Тем не менее, Элизабет пробовала утверждать, будто старается сдерживать свои расходы — «Я трачу всего лишь сто тысяч долларов на платья в год». И тут поспешно добавила: «Разумеется, не считая драгоценностей».
«Элизабет надевает каждый наряд только раз, всего один раз, — рассказывал Эван Ричардс, владелец римского магазина «Тициани», в котором приобреталась большая часть ее гардероба. — Это розовое платье будет выброшено, а ведь здесь, на накидке, меха горностая на пять или шесть тысяч долларов».
Элизабет не понравились четырнадцать небольших перламутровых пуговиц, пришитых на накидку, и она, вызвав дизайнера из Рима в Париж, потребовала, чтобы он сначала все их спорол, затем обтянул розовым бархатом и пришил заново.
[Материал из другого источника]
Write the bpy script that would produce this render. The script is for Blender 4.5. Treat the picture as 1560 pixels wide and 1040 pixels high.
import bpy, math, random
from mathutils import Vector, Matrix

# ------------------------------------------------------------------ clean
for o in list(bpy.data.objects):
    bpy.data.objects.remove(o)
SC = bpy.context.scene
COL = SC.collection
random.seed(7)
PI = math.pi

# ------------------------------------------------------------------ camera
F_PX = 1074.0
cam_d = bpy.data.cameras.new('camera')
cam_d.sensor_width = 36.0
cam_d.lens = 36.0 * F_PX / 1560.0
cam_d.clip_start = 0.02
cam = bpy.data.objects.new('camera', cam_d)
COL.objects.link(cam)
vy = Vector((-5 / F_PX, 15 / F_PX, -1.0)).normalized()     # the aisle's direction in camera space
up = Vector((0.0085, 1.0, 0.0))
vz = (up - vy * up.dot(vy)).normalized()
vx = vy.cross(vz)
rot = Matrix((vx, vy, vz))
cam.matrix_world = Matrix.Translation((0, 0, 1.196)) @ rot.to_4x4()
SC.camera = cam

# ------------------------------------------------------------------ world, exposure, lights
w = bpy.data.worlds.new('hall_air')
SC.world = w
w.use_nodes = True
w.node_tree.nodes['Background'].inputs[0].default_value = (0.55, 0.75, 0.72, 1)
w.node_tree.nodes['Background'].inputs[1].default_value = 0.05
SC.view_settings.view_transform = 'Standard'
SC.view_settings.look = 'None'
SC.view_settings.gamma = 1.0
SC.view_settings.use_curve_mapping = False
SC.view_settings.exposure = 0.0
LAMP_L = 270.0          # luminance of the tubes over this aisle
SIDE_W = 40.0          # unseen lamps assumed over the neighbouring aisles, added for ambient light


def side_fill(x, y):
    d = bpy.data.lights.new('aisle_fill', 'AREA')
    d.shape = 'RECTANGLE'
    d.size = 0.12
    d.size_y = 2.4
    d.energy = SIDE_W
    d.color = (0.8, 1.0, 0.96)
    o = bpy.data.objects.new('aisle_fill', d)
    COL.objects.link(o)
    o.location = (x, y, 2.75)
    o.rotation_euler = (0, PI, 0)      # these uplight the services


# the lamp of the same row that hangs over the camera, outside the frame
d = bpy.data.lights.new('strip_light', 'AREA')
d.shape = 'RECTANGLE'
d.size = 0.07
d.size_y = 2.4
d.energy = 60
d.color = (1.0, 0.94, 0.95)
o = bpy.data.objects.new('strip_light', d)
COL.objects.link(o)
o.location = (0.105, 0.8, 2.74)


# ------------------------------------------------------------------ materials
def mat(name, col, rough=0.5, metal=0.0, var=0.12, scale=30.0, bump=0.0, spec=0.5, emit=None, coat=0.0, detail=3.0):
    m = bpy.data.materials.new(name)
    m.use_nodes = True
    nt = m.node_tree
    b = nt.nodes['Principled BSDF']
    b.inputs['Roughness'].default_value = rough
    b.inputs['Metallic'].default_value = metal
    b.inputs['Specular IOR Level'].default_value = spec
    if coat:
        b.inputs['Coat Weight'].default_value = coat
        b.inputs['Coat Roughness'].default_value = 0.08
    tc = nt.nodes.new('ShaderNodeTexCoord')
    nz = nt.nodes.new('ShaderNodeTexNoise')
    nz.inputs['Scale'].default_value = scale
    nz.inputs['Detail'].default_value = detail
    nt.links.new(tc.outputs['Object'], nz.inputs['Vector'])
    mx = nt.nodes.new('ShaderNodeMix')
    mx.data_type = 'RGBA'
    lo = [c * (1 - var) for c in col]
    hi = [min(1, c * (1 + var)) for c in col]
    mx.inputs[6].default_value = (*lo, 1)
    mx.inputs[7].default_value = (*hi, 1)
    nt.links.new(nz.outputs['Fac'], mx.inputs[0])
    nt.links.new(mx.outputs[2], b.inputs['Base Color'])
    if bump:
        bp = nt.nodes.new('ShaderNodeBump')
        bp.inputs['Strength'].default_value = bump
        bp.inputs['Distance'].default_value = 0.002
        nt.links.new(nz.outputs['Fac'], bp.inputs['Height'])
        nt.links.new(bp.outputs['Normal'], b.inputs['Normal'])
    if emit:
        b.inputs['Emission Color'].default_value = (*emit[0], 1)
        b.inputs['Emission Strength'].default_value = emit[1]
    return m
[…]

«Иногда у меня закрадывается подозрение, что вся наша ручная работа, все наши ухищрения просто бессмысленны. Но Элизабет первая же заметит, если этих мелочей вдруг не окажется, — рассказывает модельер. — Однажды она спросила меня, из натурального ли шелка сделана подкладка на ее платье. Эти маленькие «ухищрения», безусловно, были важны для женщины, которая однажды распорядилась пришить на лиф своего платья триста маленьких бриллиантов, чтобы в свете мощных ламп ей не пришлось сверкать дешевым блеском фальшивых камней».
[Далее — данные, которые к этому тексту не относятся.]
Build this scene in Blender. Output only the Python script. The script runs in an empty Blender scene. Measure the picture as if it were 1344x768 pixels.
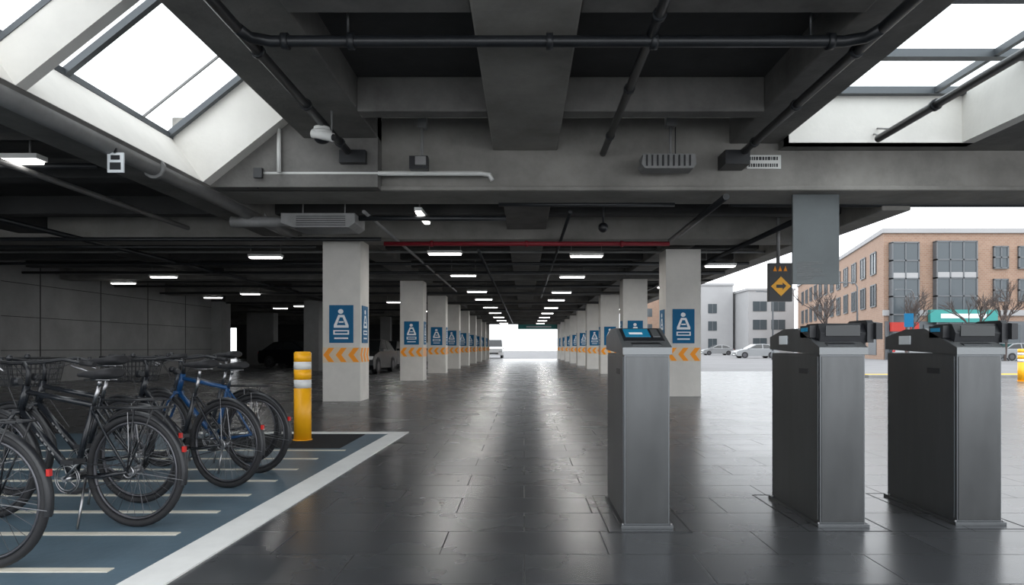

В другой раз она захватила к своему голливудскому парикмахеру свою собачку и заказала себе парик точь-в-точь такой, как «прическа» у ее любимой собачки.
Элизабет ничего не стоило каждые полгода выкладывать по 960 долларов, чтобы заменить на яхте «Кализма» дорогой уилтоновский ковер, загаженный ее многочисленными собаками.
«Les chiens pissaient partoutb — кричал боцман-француз, нанятый убирать за ее четвероногими любимцами («Собаки мочатся повсюду!»).
Элизабет и ее не приученные к порядку псы и кошки были хорошо известны администрации лучших отелей Европы. В парижском отеле «Plaza Athenee» консьерж как-то раз заметил: «Каждый раз, как она уезжает, приходится убирать из номера ковры, насквозь промоченные собаками».
Собаки и их потомство были для Элизабет чем-то вроде полноправных членов семьи. Однажды в 1968 году они с Ричардом даже взяли в Лондоне напрокат яхту, которую затем поставили на прикол на берегу Темзы, разместив там весь свой зверинец — согласно британским законам, животные должны сначала пройти карантин и лишь затем могут быть допущены в страну.
«Да, милок, нам действительно приходилось выкладывать двадцать одну тысячу шестьсот долларов в месяц, чтобы содержать там собак, — рассказывал Ричард. — А что нам оставалось делать? Элизабет ни за что не желала расставаться со своими любимцами!»
Поскольку экономить не было смысла, Элизабет удовлетворяла свою прихоть, будь то дюжина ночных сорочек от «Диора» по 250 долларов каждая, или же бутылка «Лафитт-Ротшильд» за 150 долларов. Еда являлась первостепенной страстью, удовлетворить которую могла лишь самая изысканная кухня. В зависимости от настроения, это могло означать доставку.из Лос-Анджелеса в Париж, Лондон или Рим чилийского перца.
Репортеры приходили в ужас, отказывались верить, мучительно подбирали превосходные степени в попытке описать бертоновский гедонизм, излишества и причуды, однако Элизабет экстравагантный имидж только радовал, и она при случае стремилась его культивировать. Описывая один из своих домов, она заявила: «Это такое уютное, милое местечко, полное разных дорогих сердцу вещиц, вроде Ренуара. Вы понимаете, о чем я — о том, что создает уют».
Элизабет несказанно гордилась своей художественной коллекцией, включающей такие «дорогие сердцу вещицы», как Пикассо, Утрилло, Дега, Руо, Моне, Писарро, Ренуар, Мари Кассат, Модильяни, Вламинк, Ван Гог, Франс Хальс и Энди Уорхол. Правда, истратив несколько сот тысяч на приобретение этих бесценных образцов мирового искусства, Элизабет сочла излишней роскошью застраховать их.